Several rounds of negotiation followed. Eventually he gave them his terms. They could have his land. He wanted, in return:

  1. A bag of gold ducats as compensation.
  2. The house dismantled stone by stone by the imperial administration.
  3. Ferried across the Miljacka to a plot of his choosing on the opposite bank.
  4. Rebuilt exactly as it had stood, every original element returned to its place.

After a great deal of arguing and one or two formal denials, the administration agreed. They paid the ducats. They dismantled the house. They ferried it across. They rebuilt it.

It now stands on the south bank, facing the very City Hall it once stood in the way of. The Bosnian word for the kind of stubbornness that refuses to bend even when bending is reasonable is inat. The house has carried the name ever since.

The restaurant

Since the 1990s the house has operated as Inat Kuća, a restaurant specialising in traditional Bosnian cooking. When the weather is decent the terrace opens out along the river. The view from that terrace is one of the most photographed in Sarajevo: the City Hall directly across the water, its striped Andalusian façade lit gold in the early evening.

The menu is what you would hope. Begova čorba (Bey’s soup) is the house signature: chicken, okra, root vegetables, finished with sour cream and a squeeze of lemon.
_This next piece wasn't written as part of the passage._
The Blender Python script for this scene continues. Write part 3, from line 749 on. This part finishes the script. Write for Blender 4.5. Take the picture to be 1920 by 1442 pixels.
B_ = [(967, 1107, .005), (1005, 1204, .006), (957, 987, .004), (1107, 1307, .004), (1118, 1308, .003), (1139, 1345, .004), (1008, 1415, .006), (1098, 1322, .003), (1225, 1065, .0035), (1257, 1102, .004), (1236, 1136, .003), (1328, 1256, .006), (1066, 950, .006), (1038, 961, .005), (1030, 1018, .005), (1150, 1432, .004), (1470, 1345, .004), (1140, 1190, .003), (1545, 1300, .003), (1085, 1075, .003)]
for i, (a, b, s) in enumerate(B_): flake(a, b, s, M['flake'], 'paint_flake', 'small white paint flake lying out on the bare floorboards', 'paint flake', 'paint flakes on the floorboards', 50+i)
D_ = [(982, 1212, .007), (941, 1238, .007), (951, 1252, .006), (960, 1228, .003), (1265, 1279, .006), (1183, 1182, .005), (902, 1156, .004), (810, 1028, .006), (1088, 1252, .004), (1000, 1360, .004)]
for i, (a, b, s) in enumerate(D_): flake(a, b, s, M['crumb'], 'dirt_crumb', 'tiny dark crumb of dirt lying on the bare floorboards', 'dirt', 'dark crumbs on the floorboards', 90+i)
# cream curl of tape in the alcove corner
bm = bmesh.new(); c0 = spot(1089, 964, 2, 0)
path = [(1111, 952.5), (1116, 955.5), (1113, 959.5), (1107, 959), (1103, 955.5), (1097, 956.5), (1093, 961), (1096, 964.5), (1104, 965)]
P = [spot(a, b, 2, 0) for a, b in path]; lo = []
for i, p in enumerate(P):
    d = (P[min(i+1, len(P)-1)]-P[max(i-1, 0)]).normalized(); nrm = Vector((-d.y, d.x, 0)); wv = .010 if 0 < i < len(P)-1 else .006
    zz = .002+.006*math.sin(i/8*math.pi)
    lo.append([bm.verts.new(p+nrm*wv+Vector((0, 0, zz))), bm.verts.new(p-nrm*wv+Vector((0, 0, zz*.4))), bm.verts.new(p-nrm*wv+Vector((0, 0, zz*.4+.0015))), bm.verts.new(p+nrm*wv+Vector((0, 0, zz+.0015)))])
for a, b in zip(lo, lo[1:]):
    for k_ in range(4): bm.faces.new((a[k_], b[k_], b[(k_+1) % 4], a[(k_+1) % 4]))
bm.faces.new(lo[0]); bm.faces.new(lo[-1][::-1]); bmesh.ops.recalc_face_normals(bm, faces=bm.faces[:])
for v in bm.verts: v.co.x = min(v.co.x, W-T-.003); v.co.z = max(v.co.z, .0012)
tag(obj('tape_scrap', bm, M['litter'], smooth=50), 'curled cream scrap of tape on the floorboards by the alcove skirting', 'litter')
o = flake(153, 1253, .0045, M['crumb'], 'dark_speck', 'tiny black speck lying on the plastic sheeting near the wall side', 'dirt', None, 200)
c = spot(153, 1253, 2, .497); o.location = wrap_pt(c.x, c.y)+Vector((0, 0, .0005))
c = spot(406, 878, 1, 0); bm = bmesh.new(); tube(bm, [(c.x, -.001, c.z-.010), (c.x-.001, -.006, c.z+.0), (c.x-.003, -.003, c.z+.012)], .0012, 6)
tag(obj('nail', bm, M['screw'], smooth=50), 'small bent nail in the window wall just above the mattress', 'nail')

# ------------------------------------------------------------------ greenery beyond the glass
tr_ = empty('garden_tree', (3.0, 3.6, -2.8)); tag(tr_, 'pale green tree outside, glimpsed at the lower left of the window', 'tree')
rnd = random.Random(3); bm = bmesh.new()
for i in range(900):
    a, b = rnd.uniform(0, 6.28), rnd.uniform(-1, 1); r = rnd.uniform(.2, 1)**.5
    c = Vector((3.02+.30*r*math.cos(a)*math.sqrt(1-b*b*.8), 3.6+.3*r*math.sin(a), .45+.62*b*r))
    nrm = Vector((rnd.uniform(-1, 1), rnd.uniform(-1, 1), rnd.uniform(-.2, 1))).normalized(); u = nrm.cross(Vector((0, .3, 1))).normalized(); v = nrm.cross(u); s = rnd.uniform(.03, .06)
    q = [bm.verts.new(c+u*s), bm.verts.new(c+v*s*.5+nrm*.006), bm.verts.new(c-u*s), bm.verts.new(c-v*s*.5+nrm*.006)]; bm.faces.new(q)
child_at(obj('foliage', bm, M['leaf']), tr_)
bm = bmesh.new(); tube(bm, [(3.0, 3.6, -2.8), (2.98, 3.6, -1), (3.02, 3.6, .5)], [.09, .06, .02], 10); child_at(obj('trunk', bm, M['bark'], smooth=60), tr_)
Dolma is excellent (vine leaves stuffed with rice and minced lamb, simmered in tomato). Klepe — small Bosnian dumplings with garlic-yogurt sauce — is comfort food at its finest. There are several preparations of veal and lamb, simply done. The bread is house-baked. The portions are generous in the old Bosnian way.

Wine is short but well-chosen. Try the Žilavka from Herzegovina with anything light, or the Blatina with the lamb.

Practicalities

Inat Kuća sits at Veliki Alifakovac 1, directly across the Latin Bridge from the City Hall, about eight minutes’ walk from the Sebilj. Open daily from around midday to late evening. Reservations are wise, especially for the river terrace at weekend lunchtimes. Mains run 15 to 35 BAM. Expect 50 to 70 BAM per person for a full meal with a glass of wine.

It is one of the few restaurants in Sarajevo where the building is more famous than the food, and where the food is, nonetheless, very good. Few places anywhere have turned a piece of municipal history into a working business so neatly. The story is on the wall. The dolma is on the table.